Direct-Mail Appeals Prompt Many Online Gifts, Study Finds

October 7, 2010 | Read Time: 2 minutes

Fourteen percent of donors who gave at least $20 to charity in the previous year said that they had received a direct-mail appeal and decided to go online to give, a new study has found. By comparison, only 6 percent of donors said an e-mail appeal had propelled them to give online.

The study of more than 500 donors, conducted by the research firm Campbell Rinker, found that 37 percent of donors who give online said that when they receive a direct-mail appeal from a charity, they use that organization’s Web site to make their contribution—rather than sending a check.

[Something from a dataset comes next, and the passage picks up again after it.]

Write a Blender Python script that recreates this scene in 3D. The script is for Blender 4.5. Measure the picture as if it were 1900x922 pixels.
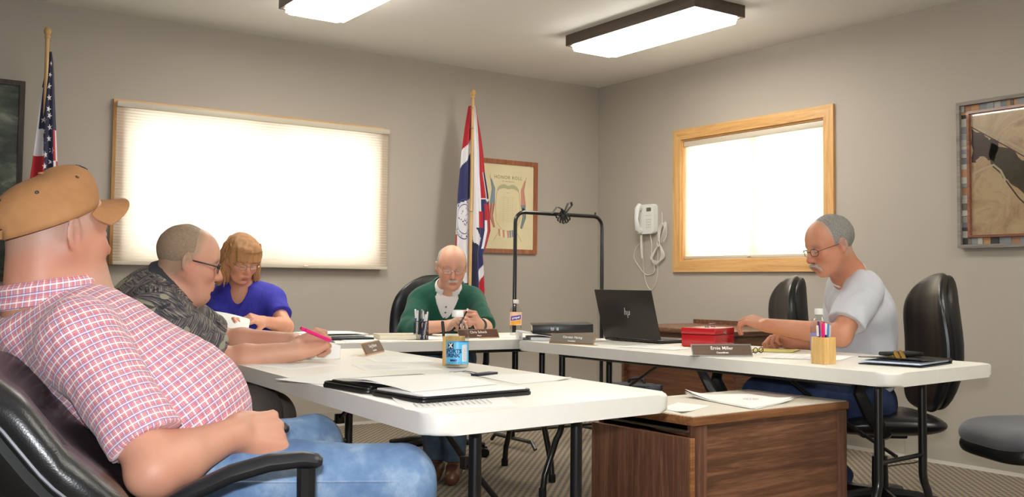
import bpy, bmesh, math, random
import numpy as np
from mathutils import Vector, Matrix, Euler, noise as mnoise

for o in list(bpy.data.objects):
    bpy.data.objects.remove(o, do_unlink=True)
C = bpy.context.scene.collection
scn = bpy.context.scene
rnd = random.Random(7)

# ------------------------------------------------------------------ camera
CAM_H = 1.02
YAW, PITCH, ROLL = 0.602648343, 0.051457418, 0.0109279024
Fv = Vector((math.sin(YAW)*math.cos(PITCH), math.cos(YAW)*math.cos(PITCH), math.sin(PITCH)))
R0 = Vector((math.cos(YAW), -math.sin(YAW), 0)); U0 = R0.cross(Fv)
Rv = R0*math.cos(ROLL)+U0*math.sin(ROLL); Uv = -R0*math.sin(ROLL)+U0*math.cos(ROLL)
cam_d = bpy.data.cameras.new('camera'); cam = bpy.data.objects.new('camera', cam_d); C.objects.link(cam)
cam.matrix_world = Matrix(((Rv.x, Uv.x, -Fv.x, 0), (Rv.y, Uv.y, -Fv.y, 0), (Rv.z, Uv.z, -Fv.z, CAM_H), (0, 0, 0, 1)))
cam_d.sensor_fit = 'HORIZONTAL'; cam_d.sensor_width = 36.0
cam_d.lens = 1847.9/1900*36.0
cam_d.shift_y = -(461-431.28)/1900
cam_d.clip_start = 0.05
scn.camera = cam

# ------------------------------------------------------------------ light set-up
SKY = 2.6          # overcast daylight outside the blinds
FLASH = 17.0       # the camera's own flash
LAMP = 7.2         # ceiling fixtures
scn.view_settings.view_transform = 'Standard'; scn.view_settings.look = 'None'
scn.view_settings.exposure = 1.70; scn.view_settings.gamma = 1.0
scn.view_settings.use_curve_mapping = False
w = bpy.data.worlds.new('overcast'); scn.world = w; w.use_nodes = True
w.node_tree.nodes['Background'].inputs[0].default_value = (1.0, 0.98, 0.95, 1)
w.node_tree.nodes['Background'].inputs[1].default_value = SKY

def area_light(name, loc, target, sx, sy, power, color=(1, 1, 1), portal=False):
    d = bpy.data.lights.new(name, 'AREA'); d.shape = 'RECTANGLE'; d.size = sx; d.size_y = sy
    d.energy = power; d.color = color
    o = bpy.data.objects.new(name, d); C.objects.link(o); o.location = loc
    o.rotation_euler = (Vector(target)-Vector(loc)).to_track_quat('-Z', 'Y').to_euler()
    if portal: d.cycles.is_portal = True
    return o
# flash gun on the camera, a little above the lens
fl = area_light('camera_flash', (0.0-0.03, 0.0-0.03, CAM_H+0.13), (2.6, 3.8, 1.10), 0.06, 0.035, FLASH, (0.93, 0.965, 1.0))
# daylight portals just outside the two windows
area_light('daylight_portal', (2.42, 6.80, 1.63), (2.42, 0, 1.63), 2.0, 1.2, 1, portal=True)
area_light('daylight_portal', (5.68, 4.88, 1.67), (0, 4.88, 1.67), 1.6, 1.2, 1, portal=True)

# ------------------------------------------------------------------ helpers
def lin(c):
    return tuple(((x/255)/12.92 if x/255 <= .04045 else ((x/255+.055)/1.055)**2.4) for x in c)
MATS = {}
def mat(name, rgb=(200, 200, 200), rough=.5, metal=0., spec=.5, **kw):
    """plain procedural material: colour from sRGB bytes, optional grain (noise) and bump"""
    if name in MATS: return MATS[name]
    m = bpy.data.materials.new(name); m.use_nodes = True; nt = m.node_tree
    b = nt.nodes['Principled BSDF']; col = lin(rgb)+(1,)
    b.inputs['Base Color'].default_value = col; b.inputs['Roughness'].default_value = rough
    b.inputs['Metallic'].default_value = metal; b.inputs['Specular IOR Level'].default_value = spec
    if 'emit' in kw:
        b.inputs['Emission Color'].default_value = lin(kw.get('ecol', rgb))+(1,); b.inputs['Emission Strength'].default_value = kw['emit']
    if 'trans' in kw: b.inputs['Transmission Weight'].default_value = kw['trans']; b.inputs['IOR'].default_value = kw.get('ior', 1.45)
    if 'alpha' in kw: b.inputs['Alpha'].default_value = kw['alpha']
    if 'sheen' in kw: b.inputs['Sheen Weight'].default_value = kw['sheen']
    if 'coat' in kw: b.inputs['Coat Weight'].default_value = kw['coat']; b.inputs['Coat Roughness'].default_value = .15
    if 'sss' in kw:
        b.inputs['Subsurface Weight'].default_value = kw['sss']; b.inputs['Subsurface Radius'].default_value = (.012, .005, .003); b.inputs['Subsurface Scale'].default_value = 1.0
    if 'bump' in kw or 'grain' in kw:
        tc = nt.nodes.new('ShaderNodeTexCoord'); n = nt.nodes.new('ShaderNodeTexNoise')
        nt.links.new(tc.outputs['Object'], n.inputs['Vector'])
        n.inputs['Scale'].default_value = kw.get('nscale', 200); n.inputs['Detail'].default_value = 3
        if 'bump' in kw:
            bp = nt.nodes.new('ShaderNodeBump'); bp.inputs['Strength'].default_value = kw['bump']; bp.inputs['Distance'].default_value = kw.get('bdist', .002)
            nt.links.new(n.outputs[0], bp.inputs['Height']); nt.links.new(bp.outputs[0], b.inputs['Normal'])
        if 'grain' in kw:
            mx = nt.nodes.new('ShaderNodeMix'); mx.data_type = 'RGBA'; g = kw['grain']
            mx.inputs[6].default_value = tuple(max(0, c*(1-g)) for c in col[:3])+(1,)
            mx.inputs[7].default_value = tuple(min(1, c*(1+g)) for c in col[:3])+(1,)
            nt.links.new(n.outputs[0], mx.inputs[0]); nt.links.new(mx.outputs[2], b.inputs['Base Color'])
    MATS[name] = m; return m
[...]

The study also found that young people were more likely to give online in response to direct mail than older donors: Half of the donors in Generation X (age 27 to 47) and Generation Y (age 18 to 26) said they gave online in response to direct-mail appeals. Just 26 percent of baby boomers (aged 47 to 65), and 14 percent of those over 65, said the same.

Rick Dunham, president of Dunham + Company, a consulting company that commissioned the study and assists Christian charities with fund raising and marketing, said that the study was motivated by his company’s observation that e-mail appeals do not come close to accounting for all of the donations to charities’ Web sites.

“We wanted to understand the relation beween offline and online communications,” he said. “To what degree is other communication driving response to charities online?”


Mr. Dunham said that more and more donors are making donations in response to appeals on social-media sites as well. For example, 15 percent of donors said they had given online after they had been asked to make a donation by someone on a social-media site like Facebook. “Rather than write a check,” Mr. Dunham says, “they can go online and be done with it.”

He said the study’s findings point to the need for charities to make giving online as easy as possible for donors. But too many nonprofits still make it difficult, Mr. Dunham said, requiring donors to fill out an online registration form, for example.

“Most charities are not paying enough attention to their online giving facility,” he said. “It should be as easy as possible for the donor. Otherwise, people click out” rather than completing their gift online.